OFS stands for Offer for Sale. It's an easy way for promoters of the company to reduce their stake in the company by selling a part of their shareholding on stock exchange platforms. India’s securities regulator SEBI brought the OFS mechanism in 2012. This was done so that the publicly traded companies could reduce their holdings to follow minimum public shareholdings norms.

This method has become very popular among listed companies, which include private and state-owned companies. This was with the purpose of complying with SEBI orders. OFS was later on even used by the government to sell its shares in public sector companies.

How Does an OFS Work?

The process of OFS is quite simple and easy. Let’s understand how it operates: -

  1. Promoters of a company willing to sell their shares need to take a decision on OFS.
  2. This information needs to be passed to the exchange two days before OFS. This is mandatory.
  3. The company can then announce the OFS date. This Offer for sale is only for one trading day.
  4. The company announces the floor price. A floor price is the minimum price at which promoters will sell their shares. You cannot buy the OFS for less than that price.
  5. After the company has received bids, the company will declare a cut-off price. Those who have bid less than the cutoff price will not be allotted shares. The company would refund their money through a trading account.
  6. Investors who have bid above the cutoff price will get the shares allotted. The money received for this share will be transferred to the promoter’s account.

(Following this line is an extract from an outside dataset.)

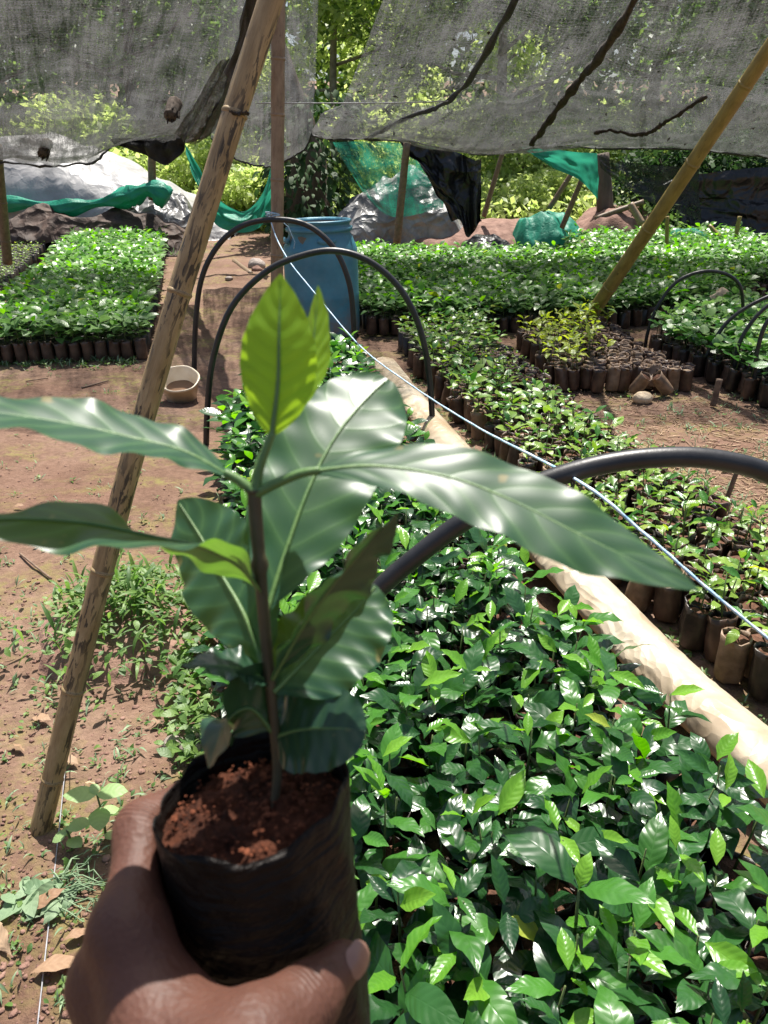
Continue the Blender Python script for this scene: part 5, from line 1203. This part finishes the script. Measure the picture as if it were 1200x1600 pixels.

Who is allowed to Invest in OFS?

Two types of investors can invest in OFS. One is retail investors, and another is Institutional Investors.

1. Retail Investors:

Investors who invest in OFS fall into a retail category if their total bid value doesn’t exceed Rs 2 lakh.

2. Institutional Investors:

Investors who invest in OFS fall into the institutional investor's category if their total bid value exceeds 2 lakh rupees. These institutional investors can be mutual fund companies, insurance companies, foreign institutional investors, and pension funds.

3. What are the Rules and Regulations in OFS?

There are certain rules and regulations set by SEBI for OFS. Let’s understand them: -

  1. A demat account is compulsory to invest in OFS.
  2. OFS facility is only for the top 200 companies (by market capitalization) in the share market.
  3. Non-promoter shareholders who have more than 10% shareholding in the company can also offer shares through OFS.
  4. The company that is coming up with OFS needs to inform the same to the stock exchange two days before the OFS date.
  5. As per SEBI mandate minimum of 25% of shares offered in OFS has to be kept reserved for mutual funds and insurance companies.
  6. As per SEBI mandate, 10% of the reservation shall be kept in OFS for retail investors.
  7. In OFS, the full bid amount is backed by 100%  margins, which is in the form of cash and cash equivalent.
  8. OFS orders can be placed between 9.15 am to 3 pm.
  9. Bids can be modified during OFS hours.

What are the advantages of investing in OFS?

1. Discount for Retail Investors:

When retail investors buy the shares through OFS, they are offered a discount on the floor price. This discount is near to 5%.

2. Less Paperwork:

OFS process runs on the system. So, there is minimum paperwork.

3. Cost Effective:

​​​​​​​ OFS transactions don’t attract any extra charges. Only regular transaction charges and STT are levied.

Conclusion

OFS is an easy way for promoters to reduce their shareholding in the company. If you are an investor planning to buy the shares offered through OFS, then this article will be very helpful to you. It gives in-depth knowledge about OFS.